HUMBUG! by Wandering Tiger
Performed at St Nicholas Priory, Exeter

Performed by: Charlie Coldfield, Richard Feltham, Benjamin Akira Tallamy
Written and directed by: Luke Jeffrey
Magical Consultant: Peter Clifford
Costume Assistant/Designer: Anna Palma Balint

It’s a mark of how deeply ingrained the Muppets’ version is that if you mention A Christmas Carol to me, I’ll think about how Gonzo is here to tell the story (and Rizzo is here for the food). Wandering Tiger’s Humbug!, written and directed by Luke Jeffrey, is another in a long line of adaptations that takes creative license with the plot of Dickens’ ghost story. Most of the main beats are there, but adapted for a promenade production and for a cast of three, with Charlie Coldfield as Scrooge, and Richard Feltham and Benjamin Akira Tallamy as pretty much everyone else.

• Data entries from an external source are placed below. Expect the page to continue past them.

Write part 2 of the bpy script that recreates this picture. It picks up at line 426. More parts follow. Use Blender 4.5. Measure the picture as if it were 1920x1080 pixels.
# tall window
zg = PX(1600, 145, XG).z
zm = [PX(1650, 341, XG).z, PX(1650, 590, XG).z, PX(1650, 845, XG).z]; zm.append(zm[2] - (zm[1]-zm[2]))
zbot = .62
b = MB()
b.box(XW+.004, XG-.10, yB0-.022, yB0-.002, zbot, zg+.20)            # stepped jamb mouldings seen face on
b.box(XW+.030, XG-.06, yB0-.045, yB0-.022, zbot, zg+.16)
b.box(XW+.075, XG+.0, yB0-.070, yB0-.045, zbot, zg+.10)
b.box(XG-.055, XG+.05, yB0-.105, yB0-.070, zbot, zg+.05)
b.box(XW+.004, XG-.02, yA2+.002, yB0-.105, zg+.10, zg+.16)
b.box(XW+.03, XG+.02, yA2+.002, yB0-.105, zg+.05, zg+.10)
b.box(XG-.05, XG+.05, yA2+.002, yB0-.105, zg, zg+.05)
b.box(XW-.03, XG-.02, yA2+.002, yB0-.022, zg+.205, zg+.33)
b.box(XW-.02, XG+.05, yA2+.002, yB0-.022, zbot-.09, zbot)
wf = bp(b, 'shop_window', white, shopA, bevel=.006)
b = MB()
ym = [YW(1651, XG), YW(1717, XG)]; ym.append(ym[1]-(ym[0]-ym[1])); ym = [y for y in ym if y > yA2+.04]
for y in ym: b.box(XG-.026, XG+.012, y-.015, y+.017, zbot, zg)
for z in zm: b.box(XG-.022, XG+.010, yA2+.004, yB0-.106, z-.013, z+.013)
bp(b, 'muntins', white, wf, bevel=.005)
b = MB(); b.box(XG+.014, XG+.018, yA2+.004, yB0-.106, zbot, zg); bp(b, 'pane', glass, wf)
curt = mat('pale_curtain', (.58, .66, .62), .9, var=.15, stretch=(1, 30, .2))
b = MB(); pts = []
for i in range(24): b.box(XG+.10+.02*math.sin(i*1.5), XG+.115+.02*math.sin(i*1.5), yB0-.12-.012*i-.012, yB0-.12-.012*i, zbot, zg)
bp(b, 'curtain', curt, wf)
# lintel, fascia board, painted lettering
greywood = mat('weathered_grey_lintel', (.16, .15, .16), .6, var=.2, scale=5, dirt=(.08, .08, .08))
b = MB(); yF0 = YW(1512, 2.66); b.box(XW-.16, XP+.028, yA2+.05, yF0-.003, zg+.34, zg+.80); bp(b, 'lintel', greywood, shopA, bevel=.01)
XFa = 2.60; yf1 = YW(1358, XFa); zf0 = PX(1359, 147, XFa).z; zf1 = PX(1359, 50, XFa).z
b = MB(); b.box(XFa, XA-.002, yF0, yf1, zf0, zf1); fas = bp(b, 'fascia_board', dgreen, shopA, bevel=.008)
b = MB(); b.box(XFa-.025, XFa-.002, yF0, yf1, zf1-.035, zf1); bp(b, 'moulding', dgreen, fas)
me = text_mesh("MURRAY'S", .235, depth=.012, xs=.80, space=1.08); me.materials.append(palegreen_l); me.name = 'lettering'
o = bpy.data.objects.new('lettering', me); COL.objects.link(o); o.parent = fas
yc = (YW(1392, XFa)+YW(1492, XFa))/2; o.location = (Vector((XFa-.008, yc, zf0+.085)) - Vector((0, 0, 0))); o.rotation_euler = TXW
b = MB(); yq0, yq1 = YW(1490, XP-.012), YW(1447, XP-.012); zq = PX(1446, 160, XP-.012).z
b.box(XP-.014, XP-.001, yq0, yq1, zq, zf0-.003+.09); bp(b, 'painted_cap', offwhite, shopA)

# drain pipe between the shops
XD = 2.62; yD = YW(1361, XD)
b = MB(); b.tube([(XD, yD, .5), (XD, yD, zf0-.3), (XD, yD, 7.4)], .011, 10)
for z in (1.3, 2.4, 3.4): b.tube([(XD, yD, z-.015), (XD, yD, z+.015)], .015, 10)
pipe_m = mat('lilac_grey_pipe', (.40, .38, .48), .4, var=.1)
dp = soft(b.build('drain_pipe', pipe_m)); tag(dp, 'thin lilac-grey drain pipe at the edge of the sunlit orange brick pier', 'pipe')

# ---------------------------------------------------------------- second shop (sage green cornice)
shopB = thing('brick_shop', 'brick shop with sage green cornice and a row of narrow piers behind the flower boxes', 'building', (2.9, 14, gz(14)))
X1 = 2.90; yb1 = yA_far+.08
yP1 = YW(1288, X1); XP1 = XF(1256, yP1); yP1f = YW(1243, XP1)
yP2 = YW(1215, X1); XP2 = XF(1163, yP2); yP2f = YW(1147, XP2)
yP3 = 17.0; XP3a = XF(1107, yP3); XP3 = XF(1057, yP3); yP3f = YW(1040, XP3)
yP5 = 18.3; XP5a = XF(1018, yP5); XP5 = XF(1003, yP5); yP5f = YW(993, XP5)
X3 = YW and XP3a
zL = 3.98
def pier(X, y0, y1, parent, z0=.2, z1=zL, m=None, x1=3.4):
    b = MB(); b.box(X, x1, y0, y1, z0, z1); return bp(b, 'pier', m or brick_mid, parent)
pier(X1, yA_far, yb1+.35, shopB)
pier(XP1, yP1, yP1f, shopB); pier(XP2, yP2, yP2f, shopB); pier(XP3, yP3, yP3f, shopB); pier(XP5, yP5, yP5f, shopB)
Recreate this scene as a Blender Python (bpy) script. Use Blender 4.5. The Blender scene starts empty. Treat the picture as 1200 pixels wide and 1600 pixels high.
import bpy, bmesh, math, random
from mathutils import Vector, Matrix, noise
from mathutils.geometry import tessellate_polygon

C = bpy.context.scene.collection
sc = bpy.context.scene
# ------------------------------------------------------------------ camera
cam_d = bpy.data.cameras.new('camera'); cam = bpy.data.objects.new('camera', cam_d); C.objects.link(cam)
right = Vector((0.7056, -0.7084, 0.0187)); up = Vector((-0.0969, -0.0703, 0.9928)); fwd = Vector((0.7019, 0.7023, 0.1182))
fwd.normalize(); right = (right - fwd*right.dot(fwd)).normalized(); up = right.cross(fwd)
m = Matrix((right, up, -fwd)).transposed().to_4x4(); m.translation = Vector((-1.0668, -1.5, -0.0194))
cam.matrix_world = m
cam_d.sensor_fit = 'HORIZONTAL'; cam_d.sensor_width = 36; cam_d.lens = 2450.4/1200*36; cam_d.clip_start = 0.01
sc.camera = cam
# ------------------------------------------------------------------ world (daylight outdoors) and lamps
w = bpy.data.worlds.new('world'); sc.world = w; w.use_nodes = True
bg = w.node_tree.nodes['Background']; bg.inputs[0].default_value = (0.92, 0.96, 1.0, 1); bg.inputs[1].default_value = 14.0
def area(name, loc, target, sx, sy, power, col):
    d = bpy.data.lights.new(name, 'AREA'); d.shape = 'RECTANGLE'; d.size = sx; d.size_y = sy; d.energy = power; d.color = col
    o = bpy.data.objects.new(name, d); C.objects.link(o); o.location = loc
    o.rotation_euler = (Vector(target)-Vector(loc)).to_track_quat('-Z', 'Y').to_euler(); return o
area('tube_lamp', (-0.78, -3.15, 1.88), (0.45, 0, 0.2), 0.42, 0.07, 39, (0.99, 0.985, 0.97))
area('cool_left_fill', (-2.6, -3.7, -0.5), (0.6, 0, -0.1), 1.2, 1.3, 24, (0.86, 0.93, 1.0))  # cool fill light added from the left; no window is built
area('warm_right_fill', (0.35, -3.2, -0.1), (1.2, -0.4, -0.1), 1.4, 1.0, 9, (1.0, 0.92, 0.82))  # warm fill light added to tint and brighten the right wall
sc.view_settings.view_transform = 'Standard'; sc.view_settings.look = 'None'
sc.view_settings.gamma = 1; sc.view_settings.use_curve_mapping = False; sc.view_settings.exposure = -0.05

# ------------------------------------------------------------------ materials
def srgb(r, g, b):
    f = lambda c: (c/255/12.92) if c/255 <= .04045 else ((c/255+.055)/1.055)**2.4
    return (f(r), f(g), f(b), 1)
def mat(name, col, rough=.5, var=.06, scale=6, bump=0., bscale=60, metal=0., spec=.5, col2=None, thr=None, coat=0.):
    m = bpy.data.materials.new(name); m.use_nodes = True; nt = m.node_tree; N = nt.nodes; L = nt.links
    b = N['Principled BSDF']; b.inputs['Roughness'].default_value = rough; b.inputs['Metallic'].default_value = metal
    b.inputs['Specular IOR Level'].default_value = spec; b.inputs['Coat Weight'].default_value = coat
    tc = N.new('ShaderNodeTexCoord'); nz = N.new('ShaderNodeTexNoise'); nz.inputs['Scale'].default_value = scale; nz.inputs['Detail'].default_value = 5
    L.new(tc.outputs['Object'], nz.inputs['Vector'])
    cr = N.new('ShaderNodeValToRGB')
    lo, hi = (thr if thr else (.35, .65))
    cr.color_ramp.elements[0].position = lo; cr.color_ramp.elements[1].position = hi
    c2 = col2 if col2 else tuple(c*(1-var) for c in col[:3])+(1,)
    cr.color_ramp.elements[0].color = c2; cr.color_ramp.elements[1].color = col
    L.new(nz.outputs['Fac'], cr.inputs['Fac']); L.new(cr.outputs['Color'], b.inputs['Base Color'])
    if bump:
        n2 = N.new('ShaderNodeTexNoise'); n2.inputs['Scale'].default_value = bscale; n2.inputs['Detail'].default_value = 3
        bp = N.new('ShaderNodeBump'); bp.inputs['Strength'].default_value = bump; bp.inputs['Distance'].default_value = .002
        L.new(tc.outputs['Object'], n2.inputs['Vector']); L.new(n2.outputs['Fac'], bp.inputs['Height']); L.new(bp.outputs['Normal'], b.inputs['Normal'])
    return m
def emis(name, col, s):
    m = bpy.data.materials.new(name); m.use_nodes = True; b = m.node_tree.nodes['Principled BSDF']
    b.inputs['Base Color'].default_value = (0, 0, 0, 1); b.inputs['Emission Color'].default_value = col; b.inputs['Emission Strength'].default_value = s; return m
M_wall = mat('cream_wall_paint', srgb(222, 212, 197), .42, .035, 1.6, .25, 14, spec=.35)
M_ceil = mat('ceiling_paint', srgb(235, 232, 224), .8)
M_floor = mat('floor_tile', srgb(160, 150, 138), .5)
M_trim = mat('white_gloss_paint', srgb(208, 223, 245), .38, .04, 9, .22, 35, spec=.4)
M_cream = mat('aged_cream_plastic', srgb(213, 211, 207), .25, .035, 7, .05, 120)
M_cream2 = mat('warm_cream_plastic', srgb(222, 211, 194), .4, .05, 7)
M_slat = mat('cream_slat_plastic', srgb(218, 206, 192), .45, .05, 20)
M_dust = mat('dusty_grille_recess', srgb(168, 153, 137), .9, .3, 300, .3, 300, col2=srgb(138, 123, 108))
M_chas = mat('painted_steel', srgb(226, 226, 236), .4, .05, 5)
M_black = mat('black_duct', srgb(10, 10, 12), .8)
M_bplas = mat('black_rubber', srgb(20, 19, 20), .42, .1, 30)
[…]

Coldfield is a grouchy yet earnest Scrooge, who sticks with the Michael Caine school of playing the straight man in an otherwise comic re-telling. But whilst Humbug! talks him up as the main concern of the plot, it often doesn’t feel like his story, and Coldfield isn’t given much space to really get going with the role. Instead, the show is absolutely stolen by Feltham and Tallamy and their charismatic, comic takes on the other characters. Tallamy in particular has a flair for improvisation and self-deprecating audience interaction, and his witty, idiosyncratic take on the Ghost of Christmas Present feels genuinely different from previous interpretations of the character. The show also gains much of its warmth from Tallamy’s original Christmas songs, which are a welcome departure from traditional Victorian dirges.